La verdad es que me gusta vivir mi presente, lo cual no significa lo mismo que disfrutar el momento. Lo segundo tiene más bien el sentido de llevar una vida ávida de emociones y carente de responsabilidades. No me refiero a eso, sino a disfrutar lo que tengo en este momento, valorarlo y, por tanto, no ponerlo en riesgo de ninguna clase. Como los místicos de todas las religiones, sin llegar a su nivel, procuro aprovechar las cosas que se consiguen gratis, como un rayo de sol por la ventana, el canto de los pájaros o un beso.
No quiere decir que no me guste, de vez en cuando, hacer algo especial, viajar o comer fuera, comprar ropa o darme algún capricho. Pero precisamente lo aprecio por ser algo no habitual. Así procuro enseñarles a mis hijos que vale más, por ejemplo, un sólo regalo elegido por tí que una nube de obsequios que no necesitas. Pero tampoco quiero obligarles a ir por mi camino. Comprendo que los amigos tiran mucho y las consignas de la televisión. Me conformaré con que no caigan en adicciones.

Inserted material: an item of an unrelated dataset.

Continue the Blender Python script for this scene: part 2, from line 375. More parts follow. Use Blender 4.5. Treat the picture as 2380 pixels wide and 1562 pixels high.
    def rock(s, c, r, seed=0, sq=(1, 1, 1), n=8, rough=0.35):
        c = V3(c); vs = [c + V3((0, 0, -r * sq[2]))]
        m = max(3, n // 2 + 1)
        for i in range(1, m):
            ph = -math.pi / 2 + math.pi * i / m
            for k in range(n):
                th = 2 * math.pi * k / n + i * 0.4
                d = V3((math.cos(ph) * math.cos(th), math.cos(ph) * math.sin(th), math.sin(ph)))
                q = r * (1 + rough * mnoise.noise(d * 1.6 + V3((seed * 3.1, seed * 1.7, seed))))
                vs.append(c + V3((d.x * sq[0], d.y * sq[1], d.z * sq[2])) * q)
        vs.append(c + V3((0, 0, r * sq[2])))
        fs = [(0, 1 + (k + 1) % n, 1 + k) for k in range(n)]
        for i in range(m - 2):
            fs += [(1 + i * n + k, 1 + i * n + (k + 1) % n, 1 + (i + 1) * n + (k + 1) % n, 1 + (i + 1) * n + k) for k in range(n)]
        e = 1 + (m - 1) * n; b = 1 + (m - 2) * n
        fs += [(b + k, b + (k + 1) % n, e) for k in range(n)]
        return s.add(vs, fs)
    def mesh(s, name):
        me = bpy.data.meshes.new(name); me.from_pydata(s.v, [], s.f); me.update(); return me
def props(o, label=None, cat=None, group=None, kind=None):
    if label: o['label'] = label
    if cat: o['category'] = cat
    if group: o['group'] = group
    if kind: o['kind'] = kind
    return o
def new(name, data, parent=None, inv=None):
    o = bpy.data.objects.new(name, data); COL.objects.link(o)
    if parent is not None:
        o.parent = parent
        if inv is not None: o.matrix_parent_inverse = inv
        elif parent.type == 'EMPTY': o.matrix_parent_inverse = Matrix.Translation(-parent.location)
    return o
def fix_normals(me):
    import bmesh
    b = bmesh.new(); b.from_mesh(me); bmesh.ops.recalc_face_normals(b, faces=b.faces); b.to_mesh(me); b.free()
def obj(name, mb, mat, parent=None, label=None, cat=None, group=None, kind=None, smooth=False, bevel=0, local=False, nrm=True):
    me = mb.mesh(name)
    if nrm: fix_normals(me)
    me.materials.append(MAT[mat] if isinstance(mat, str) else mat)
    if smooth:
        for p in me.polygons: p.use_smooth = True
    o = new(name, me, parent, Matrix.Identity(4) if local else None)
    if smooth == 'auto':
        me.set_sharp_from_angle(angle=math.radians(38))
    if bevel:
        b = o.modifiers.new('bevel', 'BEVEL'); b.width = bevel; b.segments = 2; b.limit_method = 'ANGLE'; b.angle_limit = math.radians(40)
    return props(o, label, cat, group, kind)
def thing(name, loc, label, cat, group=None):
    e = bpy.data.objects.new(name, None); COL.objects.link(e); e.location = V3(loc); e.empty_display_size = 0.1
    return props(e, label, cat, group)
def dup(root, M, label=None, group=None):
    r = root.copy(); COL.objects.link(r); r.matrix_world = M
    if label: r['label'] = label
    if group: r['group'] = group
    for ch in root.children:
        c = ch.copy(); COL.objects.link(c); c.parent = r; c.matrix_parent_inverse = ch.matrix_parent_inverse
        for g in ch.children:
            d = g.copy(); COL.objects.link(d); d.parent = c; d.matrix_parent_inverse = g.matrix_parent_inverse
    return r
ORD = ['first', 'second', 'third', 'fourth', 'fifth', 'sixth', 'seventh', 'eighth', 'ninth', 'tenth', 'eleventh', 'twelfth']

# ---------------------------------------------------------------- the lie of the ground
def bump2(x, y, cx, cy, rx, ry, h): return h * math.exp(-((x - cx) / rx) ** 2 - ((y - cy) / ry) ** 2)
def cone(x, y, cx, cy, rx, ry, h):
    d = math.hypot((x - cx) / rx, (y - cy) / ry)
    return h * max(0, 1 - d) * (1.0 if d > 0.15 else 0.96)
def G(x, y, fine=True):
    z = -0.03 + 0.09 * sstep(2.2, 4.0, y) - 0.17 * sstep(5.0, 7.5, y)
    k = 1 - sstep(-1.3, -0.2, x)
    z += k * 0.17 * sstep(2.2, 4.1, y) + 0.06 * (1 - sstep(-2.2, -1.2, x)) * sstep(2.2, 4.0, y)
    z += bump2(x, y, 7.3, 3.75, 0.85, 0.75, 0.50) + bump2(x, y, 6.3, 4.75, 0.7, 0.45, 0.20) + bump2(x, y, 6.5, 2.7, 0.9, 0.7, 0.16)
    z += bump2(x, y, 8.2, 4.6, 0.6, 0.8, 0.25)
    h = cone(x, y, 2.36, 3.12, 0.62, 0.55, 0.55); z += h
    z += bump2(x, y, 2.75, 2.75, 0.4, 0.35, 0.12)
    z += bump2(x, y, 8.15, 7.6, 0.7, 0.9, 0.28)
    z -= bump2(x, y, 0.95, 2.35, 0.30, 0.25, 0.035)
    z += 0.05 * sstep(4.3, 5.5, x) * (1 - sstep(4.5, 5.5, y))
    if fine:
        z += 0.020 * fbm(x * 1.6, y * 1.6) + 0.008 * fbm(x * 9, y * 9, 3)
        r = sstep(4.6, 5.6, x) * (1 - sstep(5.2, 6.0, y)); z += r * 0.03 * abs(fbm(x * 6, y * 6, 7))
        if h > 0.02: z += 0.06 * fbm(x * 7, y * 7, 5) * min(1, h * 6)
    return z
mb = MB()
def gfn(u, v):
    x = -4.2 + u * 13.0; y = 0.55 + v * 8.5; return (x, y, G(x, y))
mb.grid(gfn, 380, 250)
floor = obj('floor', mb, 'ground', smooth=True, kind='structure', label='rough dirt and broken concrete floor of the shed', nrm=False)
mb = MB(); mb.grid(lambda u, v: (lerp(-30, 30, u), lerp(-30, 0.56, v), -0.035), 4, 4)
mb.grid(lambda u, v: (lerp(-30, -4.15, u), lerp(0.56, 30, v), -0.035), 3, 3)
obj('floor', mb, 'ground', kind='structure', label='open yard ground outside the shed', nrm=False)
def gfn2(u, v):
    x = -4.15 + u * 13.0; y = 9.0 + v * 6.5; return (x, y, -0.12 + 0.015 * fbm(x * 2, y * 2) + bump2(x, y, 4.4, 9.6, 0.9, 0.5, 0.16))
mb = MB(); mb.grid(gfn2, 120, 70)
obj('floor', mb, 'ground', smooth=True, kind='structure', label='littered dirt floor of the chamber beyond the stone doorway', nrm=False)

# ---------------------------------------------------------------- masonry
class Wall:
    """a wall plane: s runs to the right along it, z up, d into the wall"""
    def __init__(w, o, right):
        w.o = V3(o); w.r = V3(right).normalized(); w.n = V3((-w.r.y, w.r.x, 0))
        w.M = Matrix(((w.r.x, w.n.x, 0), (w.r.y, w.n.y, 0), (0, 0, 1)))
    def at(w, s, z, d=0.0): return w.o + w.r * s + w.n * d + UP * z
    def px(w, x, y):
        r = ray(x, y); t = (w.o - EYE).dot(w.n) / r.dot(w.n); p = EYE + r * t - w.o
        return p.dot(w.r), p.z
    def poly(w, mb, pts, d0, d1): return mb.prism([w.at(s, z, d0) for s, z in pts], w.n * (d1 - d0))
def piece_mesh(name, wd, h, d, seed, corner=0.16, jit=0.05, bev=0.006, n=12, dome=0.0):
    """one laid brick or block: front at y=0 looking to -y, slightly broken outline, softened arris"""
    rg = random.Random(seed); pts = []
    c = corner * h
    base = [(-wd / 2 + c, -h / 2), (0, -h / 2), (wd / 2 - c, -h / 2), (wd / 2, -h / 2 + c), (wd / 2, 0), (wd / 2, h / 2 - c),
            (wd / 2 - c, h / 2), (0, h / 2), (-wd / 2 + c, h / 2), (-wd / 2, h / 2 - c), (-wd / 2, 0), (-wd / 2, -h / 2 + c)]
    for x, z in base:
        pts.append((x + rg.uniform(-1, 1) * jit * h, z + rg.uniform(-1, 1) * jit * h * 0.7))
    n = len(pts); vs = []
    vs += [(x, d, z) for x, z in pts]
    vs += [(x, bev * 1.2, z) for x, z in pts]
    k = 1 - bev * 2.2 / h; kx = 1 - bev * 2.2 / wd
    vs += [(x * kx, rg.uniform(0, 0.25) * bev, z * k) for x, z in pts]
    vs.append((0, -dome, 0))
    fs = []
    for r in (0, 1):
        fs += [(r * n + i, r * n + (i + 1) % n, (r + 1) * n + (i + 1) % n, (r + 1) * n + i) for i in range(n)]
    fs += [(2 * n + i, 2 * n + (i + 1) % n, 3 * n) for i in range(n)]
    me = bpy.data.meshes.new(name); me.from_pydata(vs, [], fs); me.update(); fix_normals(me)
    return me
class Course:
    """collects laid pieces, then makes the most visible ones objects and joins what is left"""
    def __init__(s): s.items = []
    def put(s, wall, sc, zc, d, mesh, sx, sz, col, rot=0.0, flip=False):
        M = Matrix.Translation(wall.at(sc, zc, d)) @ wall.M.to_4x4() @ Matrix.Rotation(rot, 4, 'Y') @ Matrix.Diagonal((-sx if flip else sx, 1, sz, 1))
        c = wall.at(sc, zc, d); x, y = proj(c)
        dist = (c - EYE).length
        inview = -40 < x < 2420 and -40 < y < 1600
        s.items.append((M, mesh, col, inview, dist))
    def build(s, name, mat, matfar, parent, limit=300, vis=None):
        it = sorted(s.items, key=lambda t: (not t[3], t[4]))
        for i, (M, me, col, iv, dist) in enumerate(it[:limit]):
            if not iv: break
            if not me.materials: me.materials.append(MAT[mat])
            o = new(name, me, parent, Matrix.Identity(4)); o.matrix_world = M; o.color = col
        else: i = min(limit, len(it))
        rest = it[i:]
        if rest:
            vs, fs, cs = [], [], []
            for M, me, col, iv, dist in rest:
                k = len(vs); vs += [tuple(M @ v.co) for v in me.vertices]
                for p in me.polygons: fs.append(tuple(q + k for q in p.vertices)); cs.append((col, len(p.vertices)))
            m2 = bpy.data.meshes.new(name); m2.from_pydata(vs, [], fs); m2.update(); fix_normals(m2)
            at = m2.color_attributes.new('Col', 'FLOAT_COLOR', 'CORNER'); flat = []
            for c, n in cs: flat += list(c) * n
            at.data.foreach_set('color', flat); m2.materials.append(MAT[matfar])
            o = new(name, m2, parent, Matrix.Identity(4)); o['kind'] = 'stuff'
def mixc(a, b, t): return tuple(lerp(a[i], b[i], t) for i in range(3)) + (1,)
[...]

Sin embargo, soy consciente de que tengo tiempo suficiente para dedicarlo a otras actividades. Me hubiera gustado poder seguir estudiando idiomas, pero no puedo perder el tiempo en ir a Madrid dos o tres veces por semana. El trabajo de la ong está muy parado. He sido un poco ingenua porque no me dí cuenta de una realidad: las labores importantes las hacen profesionales, no voluntarios, porque no pueden arriesgarse a perder dinero por una mala gestión.
De manera que sigo dedicándole a internet más tiempo del que debo o me gustaría. Me pasa como a esos ex novios que, a falta de algo mejor, siguen viéndose de vez en cuando. Escribir me llena mucho y además también es un vicio difícil de dejar. Me parece que el destino no me tiene destinado nada más de momento, pero, como siempre digo, me conformo con conservar lo que ahora tengo, porque realmente no necesito más.